The Slatest

Hong Kong Leader Responds to Protester Demands With a Firm “No”

A “study area” for demonstrators in Hong Kong.

Photo by Tyrone Siu/Reuters

With pro-democracy protests in Hong Kong entering their fourth week, China-appointed city leader Leung Chun-Ying said today that authorities will not consider allowing open nominations in the 2017 election that will choose his successor. China announced earlier this year it will only allow candidates to be chosen by a (presumably Beijing-influenced) nomination committee, and activists’ demand for a more democratic nomination process is one the central issues motivating the recent protests. Leung says an open process would unfairly favor the poor. From the New York Times:

Mr. Leung acknowledged that the protests that have shaken this autonomous Chinese territory for the past three weeks reflected not only broad demands for democracy but also economic grievances, notably the high cost of housing and limited social mobility for the young.
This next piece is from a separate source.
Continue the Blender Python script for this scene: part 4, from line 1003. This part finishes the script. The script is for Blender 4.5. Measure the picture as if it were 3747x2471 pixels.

But Mr. Leung, whom the Chinese Communist Party’s leadership has repeatedly endorsed, argued that remedying these grievances should be left to policies like expanding the supply of housing…

“You have to take care of all the sectors in Hong Kong as much as you can,” he said, “and if it’s entirely a numbers game and numeric representation, then obviously you would be talking to half of the people in Hong Kong who earn less than $1,800 a month.”

Leung also said that “challenging the Hong Kong government at these difficult times will do no one any service,” but he didn’t make any definitive statement about how long demonstrators’ occupation of central public areas would be allowed to continue. Protests have become more tense and violent in recent days as police have begun taking down some protester-assembled barricades, and the premeditated beating of one activist was caught on video last week.

This Vox piece puts the issues of candidate nominations and police violence in historical context, writing that both issues are important to Hong Kong residents not only in and of themselves, but also as tests of Chinese authorities’ willingness to crack down in a traditionally independent city where the Tiananmen Square massacres are still well-remembered.

Correction, Oct. 20, 2014: This post originally misspelled Tiananmen Square.